Dear Parishioner,
By the time you read this the polling booths will have closed, and we will know the hue and colour of our local political masters for the next four years, for good or ill. So do I have a ‘go to’ response when I open the door and find before me a beaming local candidate complete with local entourage assuring me that local issues are their priority, and promise without a hint of embarrassment that they will do things differently, things that affect my locality and work for real people like me…blah, blah, blah? So at election time in particular we become used to hearing from people who want to get us on their side. Well, how can I not then promise my vote to all who knock on my door? No time for political apathy. Get interested.

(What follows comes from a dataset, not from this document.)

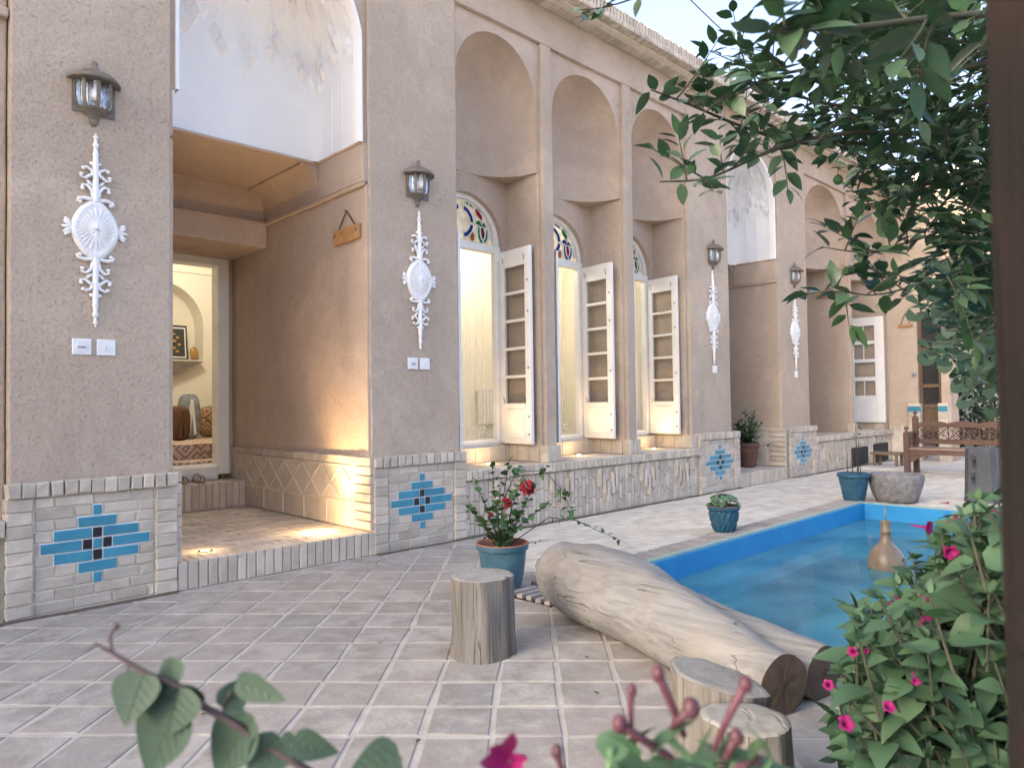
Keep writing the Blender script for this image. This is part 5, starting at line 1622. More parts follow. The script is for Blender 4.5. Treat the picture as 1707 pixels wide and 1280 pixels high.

The genius film director John Ford once said in an interview that to attract people’s interest in one of his Westerns all you needed was a stranger riding into town at full gallop, disturbing the peace of the settlement, no-one knows who the stranger is, where he is from and why he is in such a hurry, and life is never the same again. Strangers can be unsettling and it can take a while to be accepted into a community no matter how long they stay and seek approval. And when it comes to elections I guess we tend to vote – assuming most of us do take the trouble to vote – for those whom we believe we can trust to do the right thing, even though the right thing may not always be the most comfortable thing. After all we are hardly likely to place our trust in someone we know nothing about.
So who is this stranger who quite literally rides into town on Palm Sunday and makes those who had much to lose feel very very uneasy? Despite the adulation of Palm Sunday Jesus is the one who became the stranger as he was spurned by his own people. However, this stranger in our midst is not in fact no stranger at all. Those who did accept Him heard in His voice the voice of authenticity, because in His short active public ministry He paid close attention to the people whom He encountered day in and day out: healing, showing compassion, caring, forgiving and loving. No strings attached. There is no disguise, no pretence, no ‘perjury in his mouth’ as the letter of Peter tells us. John assures us with the words that he puts into the mouth of this good shepherd: ‘the sheep that belong to me listen to my voice, I know them and they follow me…..they will never be lost.’ Jesus was on the hustings if you like for about three short years and how did it end? Yes with the ignominy of the cross. But we are, as we know, an Easter people!